Five American children, whose parents are standing trial in relation to the 1994 beating death of another of their children, were taken into public care last month, it was learned earlier this week.
The five have been a source of concern for Tokyo Metropolitan Government officials since June 2000, when their parents, Terry Beamon, 47, and Jewel Curtis, 41, were arrested on suspicion of inflicting bodily injury that resulted in the death of one of their sons. Beamon is reportedly a leader of a religious group.
On June 20, officials of the Metropolitan Police Department's Tamagawa Station took the five children into protective custody from an apartment in Setagaya Ward, where they lived with one of Beamon's female followers. The children, two boys and three girls between the ages of 3 and 14, were handed over to a public child care facility in Shinagawa Ward and currently live there.
Beamon's youngest child is already in a Tokyo public facility for children under the age of 2. During a previous trial hearing at the Tokyo District Court, the couple denied charges of having beaten a 4-year-old son to death in 1994, saying that the boy died of an illness.
Beamon runs a martial arts school that, according to sources close to the U.S. Embassy, is believed to be engaged in religious practices, promoting isolation in a regimented, commune-style environment and favoring global rule by black Muslims. During Monday's hearing, Beamon said that the charges against him were a "conspiracy" to punish a man that has attracted Japanese members to his group.

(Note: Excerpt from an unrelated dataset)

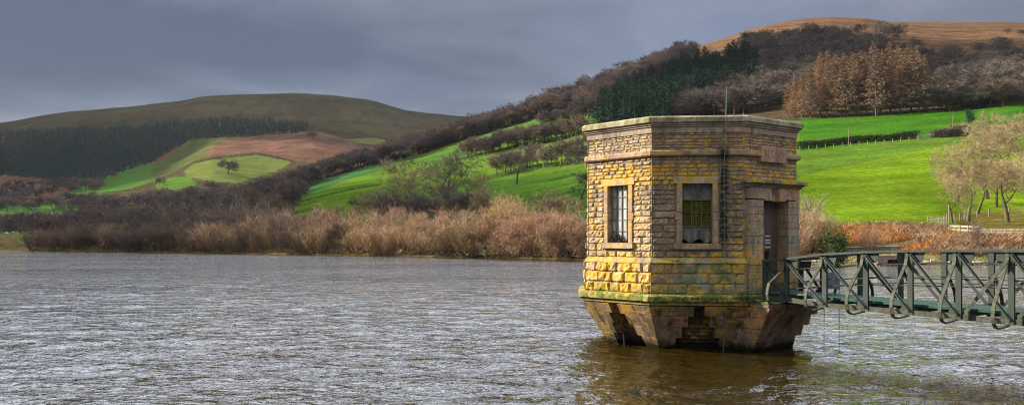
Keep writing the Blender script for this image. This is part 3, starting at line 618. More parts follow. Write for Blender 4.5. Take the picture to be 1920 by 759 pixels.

The police acted last month after neighbors filed a complaint over children spraying a fire extinguisher at their apartment, a Tamagawa Station official said. Police officials said that the children appeared stressed because they were rarely allowed to go outside but showed no signs of physical abuse.
After the couple's arrest last year, the children were taken into protective custody by a public child care facility in Shinjuku Ward. In October they were handed over to Beamon's followers, who claimed legal authority over them.
During that first stay at the public facility, two of the five children appeared malnourished, while one of the two seemed to have difficulties walking. An official of the public child care facility said that they are now considering repatriating the children to the United States.
During Monday's trial, Beamon complained that the children had been taken to a "concentration camp" and that Japanese authorities now plan to repatriate the children to separate them from their parents.